Dans une autre série, il provoque un choc formel entre géométrie et nature. Avec « un souhait de désacralisation », il orchestre une rencontre « fortuite » entre art minimal et Arte Povera, en s’amusant à dessiner des animaux/sculptures, dont le corps géométrique est articulé à des branches simulant les pattes de l’animal. Ce procédé peut aussi être utilisé pour des sculptures. « Flip-Flap » se compose ainsi d’une planche de skate tenue en équilibre par des branches de bois, formant une sorte d’animal étrange.
Humour, encore, et dédramatisation, avec une série de sculptures qui propose de classiques têtes de fantômes (drap blanc percé de deux trous), mais en céramique, comme si ces spectres étaient tombés dans un bain de faïence et s’étaient trouvés pris au piège, figés dans une matière solide. Ce travail permet d’instaurer un jeu subtil sur les relations visible/invisible, présence/absence, matériel/immatériel.

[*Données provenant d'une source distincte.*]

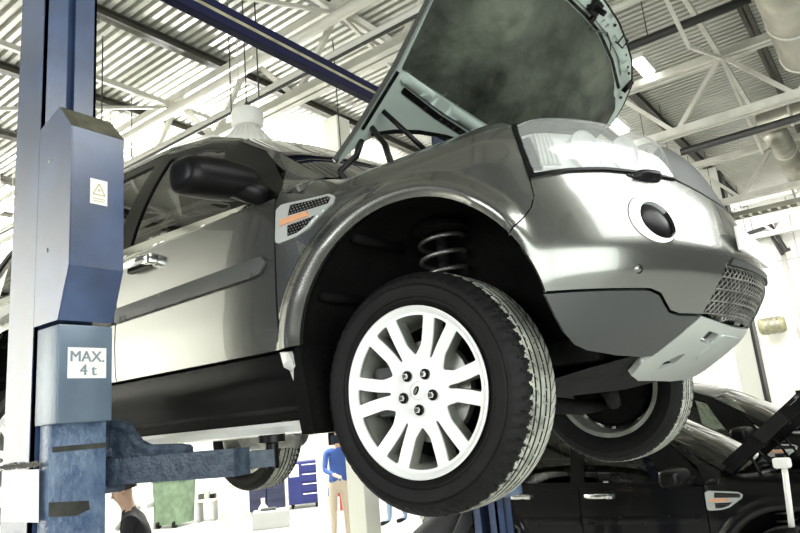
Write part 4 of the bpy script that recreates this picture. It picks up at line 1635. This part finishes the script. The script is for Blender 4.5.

Le choix des techniques et des différents outils de dessin suit une logique induite par les idées. Selon ses projets, Orsini passe du kraft au Canson et peut utiliser la pierre noire et la sanguine autant que des crayons traditionnels. Dans le dessin « Conversation », il emploie ainsi le papier blanc et les classiques crayons de couleurs. Il part d’un objet design, le fauteuil Pélican créé par le designer danois Finn Juhl. Il en dispose plusieurs comme pour une conversation, sauf que personne n’y est assis. Ces fauteuils sont reliés par une traînée transparente, aérienne, réalisée au moyen d’un scotch qui a permis par retraits d’en pâlir les couleurs. En y regardant de plus près, on s’aperçoit que cette traînée a la forme du chrisme (le X et le P mêlés), symbole du Christ. Le Pélican renvoie lui aussi à la tradition chrétienne : il se perce le torse pour offrir son sang à ses petits, symbolisant de la sorte le Christ qui verse son sang pour le salut du genre humain.
Par détournement, relecture, hybridation, Orsini produit des images qui interpellent le spectateur avec force. Combinant différentes techniques et niveaux symboliques, elles l’arrachent aux images toute faites, issues des médias ou de la culture, pour créer un univers étrange et déroutant, qui suscite l’interprétation, de la même manière qu’elles ont été produites : en toute liberté.